RALEIGH, N.C. >> Nikolaj Ehlers wanted to play for a winner. The Carolina Hurricanes wanted another scoring threat with open-ice skill and defense-stretching speed.
The pairing worked perfectly to get the Hurricanes back into their Eastern Conference Final series against the Montreal Canadiens.
Ehlers got loose up the center of the ice and popped the puck past Jakub Dobes at 3:29 of overtime to lift the Hurricanes past the Canadiens 3-2 on Saturday night, leveling the best-of-seven series at one game apiece. It was part of a two-goal night for Ehlers, who had a highlight-reel effort on his second-period score, and joined a roaring home crowd with his own full-throated scream with arms raised after the OT winner.
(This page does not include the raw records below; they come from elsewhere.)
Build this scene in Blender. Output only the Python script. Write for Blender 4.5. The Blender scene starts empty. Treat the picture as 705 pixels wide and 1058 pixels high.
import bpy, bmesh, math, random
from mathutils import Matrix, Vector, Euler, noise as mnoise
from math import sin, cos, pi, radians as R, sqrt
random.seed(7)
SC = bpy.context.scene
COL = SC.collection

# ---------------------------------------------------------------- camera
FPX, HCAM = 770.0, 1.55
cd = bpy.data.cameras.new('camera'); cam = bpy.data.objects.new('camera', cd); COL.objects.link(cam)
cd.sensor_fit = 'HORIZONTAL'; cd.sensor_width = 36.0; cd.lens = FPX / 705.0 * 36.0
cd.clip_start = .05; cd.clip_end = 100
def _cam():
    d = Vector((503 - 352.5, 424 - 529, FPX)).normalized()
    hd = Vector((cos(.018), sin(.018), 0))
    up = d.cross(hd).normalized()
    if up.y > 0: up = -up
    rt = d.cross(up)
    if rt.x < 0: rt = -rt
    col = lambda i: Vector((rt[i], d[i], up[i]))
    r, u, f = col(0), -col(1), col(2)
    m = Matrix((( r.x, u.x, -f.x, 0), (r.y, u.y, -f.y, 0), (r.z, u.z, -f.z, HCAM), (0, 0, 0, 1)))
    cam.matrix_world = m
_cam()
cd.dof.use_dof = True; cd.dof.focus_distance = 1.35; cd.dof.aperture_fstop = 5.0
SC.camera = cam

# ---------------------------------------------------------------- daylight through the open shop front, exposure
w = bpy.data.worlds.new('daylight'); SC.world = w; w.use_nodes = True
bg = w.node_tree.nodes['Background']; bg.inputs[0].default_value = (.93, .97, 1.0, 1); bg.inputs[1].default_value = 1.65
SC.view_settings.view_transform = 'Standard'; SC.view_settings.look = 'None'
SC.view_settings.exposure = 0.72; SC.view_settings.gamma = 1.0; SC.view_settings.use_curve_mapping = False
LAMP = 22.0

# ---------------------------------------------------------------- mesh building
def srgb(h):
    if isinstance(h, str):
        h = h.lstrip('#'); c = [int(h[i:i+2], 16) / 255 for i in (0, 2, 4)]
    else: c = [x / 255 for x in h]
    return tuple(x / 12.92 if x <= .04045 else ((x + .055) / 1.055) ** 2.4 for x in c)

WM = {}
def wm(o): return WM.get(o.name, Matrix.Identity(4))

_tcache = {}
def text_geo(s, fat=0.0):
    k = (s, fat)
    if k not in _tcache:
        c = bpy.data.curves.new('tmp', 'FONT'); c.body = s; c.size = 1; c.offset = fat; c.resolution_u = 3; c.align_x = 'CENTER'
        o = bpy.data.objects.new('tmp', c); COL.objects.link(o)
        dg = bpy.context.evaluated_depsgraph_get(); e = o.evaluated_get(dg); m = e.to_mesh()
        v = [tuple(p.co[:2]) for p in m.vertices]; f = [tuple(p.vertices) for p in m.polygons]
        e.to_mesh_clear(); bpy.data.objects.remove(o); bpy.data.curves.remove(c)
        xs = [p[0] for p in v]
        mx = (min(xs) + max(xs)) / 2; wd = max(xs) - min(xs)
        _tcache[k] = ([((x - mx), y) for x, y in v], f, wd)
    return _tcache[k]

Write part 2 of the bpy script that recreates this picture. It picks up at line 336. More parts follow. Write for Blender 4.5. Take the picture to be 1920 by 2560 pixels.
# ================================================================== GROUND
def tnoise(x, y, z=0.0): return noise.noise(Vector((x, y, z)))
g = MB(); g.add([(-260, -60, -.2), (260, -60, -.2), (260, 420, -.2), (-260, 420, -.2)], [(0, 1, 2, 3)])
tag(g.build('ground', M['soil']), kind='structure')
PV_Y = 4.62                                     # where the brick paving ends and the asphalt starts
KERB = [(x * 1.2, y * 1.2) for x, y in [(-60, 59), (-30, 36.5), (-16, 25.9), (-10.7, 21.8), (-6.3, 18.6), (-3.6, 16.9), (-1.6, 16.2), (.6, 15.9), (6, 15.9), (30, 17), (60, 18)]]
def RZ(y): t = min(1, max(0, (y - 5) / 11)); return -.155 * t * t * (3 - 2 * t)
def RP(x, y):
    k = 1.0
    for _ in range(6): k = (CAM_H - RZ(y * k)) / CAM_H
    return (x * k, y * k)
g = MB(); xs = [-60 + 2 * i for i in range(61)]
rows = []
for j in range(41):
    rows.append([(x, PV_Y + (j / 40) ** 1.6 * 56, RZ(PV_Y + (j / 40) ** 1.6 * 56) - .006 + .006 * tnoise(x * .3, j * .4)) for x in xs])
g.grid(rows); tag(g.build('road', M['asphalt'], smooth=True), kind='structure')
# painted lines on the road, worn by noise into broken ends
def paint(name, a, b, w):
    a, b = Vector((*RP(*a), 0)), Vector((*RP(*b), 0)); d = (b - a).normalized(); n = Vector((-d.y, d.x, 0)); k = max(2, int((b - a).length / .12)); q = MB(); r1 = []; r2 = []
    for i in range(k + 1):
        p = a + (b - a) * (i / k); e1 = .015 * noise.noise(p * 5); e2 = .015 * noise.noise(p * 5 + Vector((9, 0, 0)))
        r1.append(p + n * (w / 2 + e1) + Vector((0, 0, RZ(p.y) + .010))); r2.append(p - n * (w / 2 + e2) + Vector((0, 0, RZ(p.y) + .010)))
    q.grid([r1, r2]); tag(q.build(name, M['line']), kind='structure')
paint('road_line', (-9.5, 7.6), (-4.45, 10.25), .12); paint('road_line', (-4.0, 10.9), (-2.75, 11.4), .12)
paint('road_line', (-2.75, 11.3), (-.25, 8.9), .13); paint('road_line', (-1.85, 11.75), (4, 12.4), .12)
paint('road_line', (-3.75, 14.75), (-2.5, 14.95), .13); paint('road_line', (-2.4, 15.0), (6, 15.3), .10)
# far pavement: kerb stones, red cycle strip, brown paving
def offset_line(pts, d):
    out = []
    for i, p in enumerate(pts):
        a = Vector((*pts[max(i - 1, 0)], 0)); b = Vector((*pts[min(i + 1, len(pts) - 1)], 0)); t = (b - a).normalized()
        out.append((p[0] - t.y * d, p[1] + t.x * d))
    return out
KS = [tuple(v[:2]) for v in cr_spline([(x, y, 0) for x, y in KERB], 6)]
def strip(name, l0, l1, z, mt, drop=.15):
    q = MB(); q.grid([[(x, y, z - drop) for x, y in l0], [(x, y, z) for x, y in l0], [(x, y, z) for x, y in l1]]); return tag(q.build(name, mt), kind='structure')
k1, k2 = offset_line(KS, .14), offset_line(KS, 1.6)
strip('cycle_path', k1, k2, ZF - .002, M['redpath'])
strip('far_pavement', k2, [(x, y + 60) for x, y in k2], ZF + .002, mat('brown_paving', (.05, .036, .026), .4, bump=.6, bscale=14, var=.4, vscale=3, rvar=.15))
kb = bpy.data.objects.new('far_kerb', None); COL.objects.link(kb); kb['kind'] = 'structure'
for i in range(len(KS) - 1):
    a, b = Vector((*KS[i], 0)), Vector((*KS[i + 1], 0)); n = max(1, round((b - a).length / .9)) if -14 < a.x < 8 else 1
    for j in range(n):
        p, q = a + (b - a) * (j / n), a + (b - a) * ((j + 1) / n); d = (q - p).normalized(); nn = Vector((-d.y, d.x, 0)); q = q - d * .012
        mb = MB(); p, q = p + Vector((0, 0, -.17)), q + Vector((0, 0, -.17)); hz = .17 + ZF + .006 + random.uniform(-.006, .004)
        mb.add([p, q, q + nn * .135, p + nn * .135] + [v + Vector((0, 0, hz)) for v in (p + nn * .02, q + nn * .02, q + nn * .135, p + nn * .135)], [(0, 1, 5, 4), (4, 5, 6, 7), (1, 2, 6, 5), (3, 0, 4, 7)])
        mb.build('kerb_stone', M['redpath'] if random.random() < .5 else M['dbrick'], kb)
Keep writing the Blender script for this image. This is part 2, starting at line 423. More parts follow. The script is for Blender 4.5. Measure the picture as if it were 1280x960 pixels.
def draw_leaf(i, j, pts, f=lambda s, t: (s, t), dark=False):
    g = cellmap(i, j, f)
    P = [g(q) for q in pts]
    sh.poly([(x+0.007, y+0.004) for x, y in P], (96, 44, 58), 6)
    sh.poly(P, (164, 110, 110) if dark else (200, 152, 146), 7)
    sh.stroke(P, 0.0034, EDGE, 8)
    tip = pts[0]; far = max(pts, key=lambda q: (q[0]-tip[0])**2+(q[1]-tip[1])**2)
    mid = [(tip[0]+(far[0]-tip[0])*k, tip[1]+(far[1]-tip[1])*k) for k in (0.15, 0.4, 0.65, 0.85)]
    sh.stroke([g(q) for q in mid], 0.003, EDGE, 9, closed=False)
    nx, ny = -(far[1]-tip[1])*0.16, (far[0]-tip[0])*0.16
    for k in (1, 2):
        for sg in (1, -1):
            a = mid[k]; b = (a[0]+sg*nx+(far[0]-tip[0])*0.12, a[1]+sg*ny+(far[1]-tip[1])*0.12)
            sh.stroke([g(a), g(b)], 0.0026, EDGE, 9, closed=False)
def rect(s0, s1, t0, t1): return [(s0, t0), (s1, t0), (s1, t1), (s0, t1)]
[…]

“Coming to a new place, it was the first time in my career and it’s been great so far, it’s been special,” Ehlers said. “The city’s been great. The guys, the organization. So to be able to do this at home in front of our crowd was special.
“I felt everything out there. So that’s one I’m not going to forget.”
Neither will Hurricanes’ fans considering the stakes.
Carolina was facing massive pressure to regroup from Thursday’s 6-2 loss in the series opener, coming after an 11-day rest that stood as the longest between-rounds playoff break in more than a century. Carolina went from sweeping through the first two rounds to magnifying the team’s long-running troubles in scaling the roadblock that is the Eastern Conference Final.
Ehlers was a sought-after free agent last summer after spending 10 years in Winnipeg. He opted to sign with the Hurricanes, a team looking for more high-end finishers to help punch through tough playoff grinds. That was particularly true for this round, where the Hurricanes had gone 1-12 under coach Rod Brind’Amour — being swept out by Boston in 2019 and Florida in 2023, then losing in five games to the Panthers in last year’s rematch.
Ehlers met that moment Saturday night, down to his line — centered by captain Jordan Staal and including Jordan Martinook — taking the primary defensive matchup on Montreal’s top line of Nick Suzuki, Juraj Slafkovsky and Cole Caufield.
Brind’Amour put it simply: “He’s a special talent, and it was on full display tonight.”
The winning sequence started with a retreating Jalen Chatfield bouncing the puck back into the neutral zone to Mark Jankowski. Jankowski sent a quick redirection to Ehlers entering the zone at full speed for a clean look at Dobes.